Good morning beautiful souls! I just spent night number 2 in my house and I’m sipping on my coffee as I write this from the comfort of my own couch.
Did you know that it’s absolutely impossible to be trusting and to be into control at the same time?
They are absolutely polar opposites, and they each bring their own energy to the table.
Control is consumed by worry and what ifs. It’s ego driven and it’s a waste of good energy, because in the end we can only control ourselves.
Control is an illusion that makes us feel safe, when in fact it keeps us small and prevents us from ever feeling real joy.
Trust on the other hand, says I know that there’s a plan for me. I am not in control because I fully accept where I am in my life.

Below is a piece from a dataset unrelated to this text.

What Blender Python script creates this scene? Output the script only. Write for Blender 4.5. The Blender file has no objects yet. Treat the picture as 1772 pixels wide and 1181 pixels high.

I trust that the timing is quite perfect for everything and that even though I might sometimes feel the pull towards control, I’m able to release the fears and accept that the next chapter of my life is going to be the best chapter yet.
I’m 100% an empath with a mission here on this earth. I feel things so deeply and that’s both a blessing and curse, depending on the situation.
I used to try to control everything because I was so afraid. I used to try to prove myself to those who didn’t understand me and I felt the need to prove them wrong.
But then I learned how to love myself and it was a real game changer. Instead of trying to manipulate people into seeing things the way I did, I just let go.
I forgave myself and I let go of the fears that often times consumed me. I learned that my self worth didn’t come from outside validations, but from a true sense of loving Tavia just the way she is.
I decided it was time to create something new, even if it meant I was going to have to do it alone. (So freaking hard)
I know life’s crazy and then it’s wonderful and then it’s sad and then it’s amazing again. It’s just the way it is! But I also know that once you stop trying to control things and your willing to trust the plan that’s laid out for you, life will become less heavy.
A huge part of what people don’t understand is that you are manifesting your future with your current thoughts.
If your constantly afraid then you are going to perpetuate more fear. But if you can get into your heart then that my friends is where the joy lies.
May your weekend be full of trust
💜 Tay Tay
“She was commuted to what was rising in her. That a part of her died and was reborn. Every. Single. Day.”